Das sagen wir nicht einfach so, sondern weil man auf Stühlen sitzen muss, um den Sitzkomfort und die Stabilität wirklich wert zu schätzen.
Ein Stuhl kann einen ästhetisch ansprechen, aber wenn er nicht das richtige Sitzerlebnis bietet, ist er nicht der richtige Stuhl für einen.
Genau hier liegt ein Problem des Online-Möbelhandels und der Grund, warum es sinnvoll ist, die Vorteile des Online- und des Offline-Handels in einem ganzheitlichen, ansprechenden Erlebnis miteinander zu verbinden.
Hier zeigt sich auch ein Problem der Möbelmuseen und -ausstellungen.
Denn so sehr man in den Dauerausstellungen der Möbelmuseen die Entwicklung der Möbel und ihrer kulturellen und sozialen Kontexte nachvollziehen kann, so wenig kann man beurteilen, ob ein Stuhl tatsächlich bequem ist, ob man ihn benutzen möchte.
Die fehlende Interaktion fördert zudem eine rein visuelle Wertschätzung, so dass Funktionalität und Benutzerfreundlichkeit in den Hintergrund treten.
Nur drei der in “Stühle zum (Be)Sitzen” gezeigten Stühle sind in der Dauerausstellung des GRASSI zu sehen oder konnten am Tag unseres Besuchs gefunden werden. “Stühle zum (Be)Sitzen” ermöglicht es jedoch, die Geschichte des Stuhldesigns besser zu verstehen und Stühle als mehr als nur Objekte zu sehen und darauf zu sitzen.
Die Präsentation fördert somit ein Verständnis von Stühlen als Teil einer Reise durch die Beziehungen zwischen Individuum, Gesellschaft und ihren Gebrauchsgegenständen.
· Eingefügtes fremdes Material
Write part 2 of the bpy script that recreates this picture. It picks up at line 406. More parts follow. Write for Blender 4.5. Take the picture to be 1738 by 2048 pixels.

Die für dieses Verständnis notwendige Erfahrung kann nur vermittelt werden, wenn man auf verschiedenen Stühlen sitzen kann, die in einem Kontext und in einem offenen Dialog miteinander stehen.
Und genau diese Möglichkeit bietet ein Möbelhaus.
“Stühle zum (Be)Sitzen” kann man kostenfrei im ersten Stock des GRASSI Museums für Angewandte Kunst, Johannisplatz 5-11, 04103 Leipzig besuchen.